Yahoo launches Axis 'browser' and fumbles it disastrously

Yahoo, in a bid to outstep the controversy left by former chief executive Scott Thompson, launches a brand new browser. But in doing so, it fouls it up horribly and causes another stir.
Written by Zack Whittaker, Contributor

Yahoo, not content with recent headlines over the ousting of its resume-tweaking chief executive, launched a new 'browser' for mobile and the desktop.

But it couldn't even do that right without fouling it up. Yahoo could probably trip over a chain in the street and unwittingly pull the plug on the Great Lakes --- it's that unlucky.

The former Web portal giant wants to eliminate the middleman in search by offering page links and image results without having to trawl through a search engine's pages. It could be the start of a terrible day for Google, and a fantastic day for Microsoft.

This move by Yahoo is its attempt to clamber onto the sides of the hole it landed itself in. Not content with cutting 2,000 jobs --- or 15 percent of the company --- earlier this year, along with all but a select few of Yahoo's "core" services --- like Yahoo News, Finance, Sports, Entertainment, and crucially, Yahoo Mail --- the company is making a new start back in search.

Bing, bing: Valiant effort, but Apple won't let Yahoo play ball

Seeing as Yahoo ditched its own search engine in favour of Bing, Microsoft must be in stitches with laughter, grinning eagerly at the prospect of its search market share rocketing.

Back in April, I said:

"Thompson said the search alliance with Microsoft was 'not yet delivering' the revenue results that had been expected. While Yahoo cannot renege on its partnership, nor would it be a wise idea to bail out at this stage, it reiterates the fact that Yahoo cannot rely on others to bail itself out."
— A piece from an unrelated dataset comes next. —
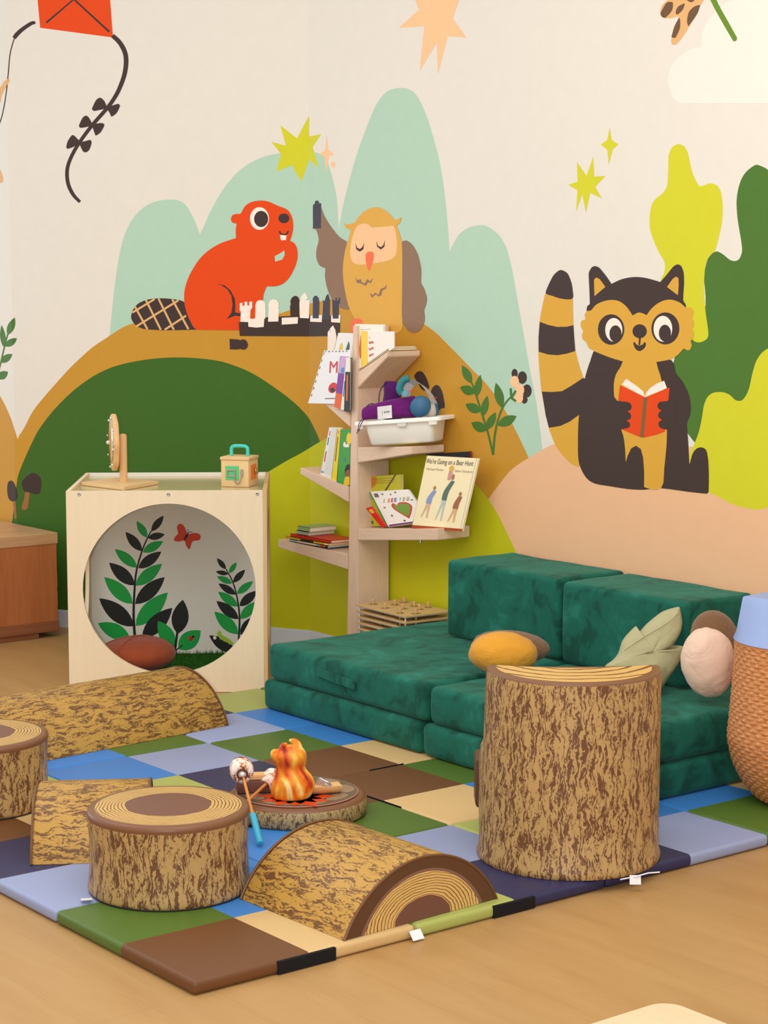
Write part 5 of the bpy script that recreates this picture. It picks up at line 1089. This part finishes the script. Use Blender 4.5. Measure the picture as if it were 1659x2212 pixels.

With the one thing it has left that guarantees the company revenue is search. Following Yahoo's Q3 2011 earnings call in October, the company said its problems with Microsoft were "diminishing," and agreed to extend its revenue-per-search guarantee. Microsoft gets a little, but proportionally, Yahoo gets a lot more.

There is a major snag, however. Interestingly, for iOS, Yahoo is stuck in a rut because links accessed outside the browser do not and cannot default to the Axis browser; instead they jump directly into Safari. This means Axis can only be used actively rather than being loaded up passively as a result of a user's actions.

Sister site CNET's Rafe Needleman explains that while Axis for Android is currently in development:

"...it's a pretty safe bet that Google isn't exactly going to roll out the welcome mat for Yahoo's browser. Google already has two of its own browsers for mobile, the Android browser and the still-in-beta Android version of Chrome. And those drive traffic to Google's ads, not Yahoo's. (Firefox, by the way, defaults to using Google for search, so even when people use it instead of Chrome, Google still wins.)

The terms and conditions didn't launch with the browser

The brouhaha of Amazon's Silk browser sparked a terms-and-conditions frenzy. The browser would export its processing power to the cloud, meaning when you "go" to a site, you're viewing an Amazon EC2 cloud-based copy of the site. Amazon would be able to track your every online move, including where you went and what you said.

It was unlikely Yahoo would do the same thing, but nobody knew because the terms and conditions were not live at the time of the product hitting the Web --- suggesting a fumbled or impromptu launch by the company.

For more than an hour, the page simply read: "Terms will go here."

Of course, many will not even think twice about the terms and conditions --- that is, until it's too late. Particularly with browsers, users should always think again due to the sensitive nature of the content that flows from your screen into the pipes of the Web.

There's a major security flaw: Yahoo publishes its private key

A Yahoo developer apparently left in the private certificate key in the Chrome extension, making it possible for hackers and malware writers alike to counterfeit browser extensions.

Security expert Nik Cubrilovic explained that the private key can enable a hacker to "create a spoofed package that captures all web traffic, including passwords [and] session cookies." Yahoo is already on the case.


Yahoo Axis head Ethan Batraski said in a comment on The Next Webthat the company is aware of the vulnerability and "immediately disabled the Chrome extension.

He added: "We have blacklisted the key with Google and is taking into affect immediately.We take these type of issues very seriously and are working around the clock to ensure this is resolved."

All in all, the terms and conditions were fixed and the private key will likely be changed within hours or days. An update will likely flow through the pipes later today.

But it's hardly the best start for Yahoo trying to make a fresh impression.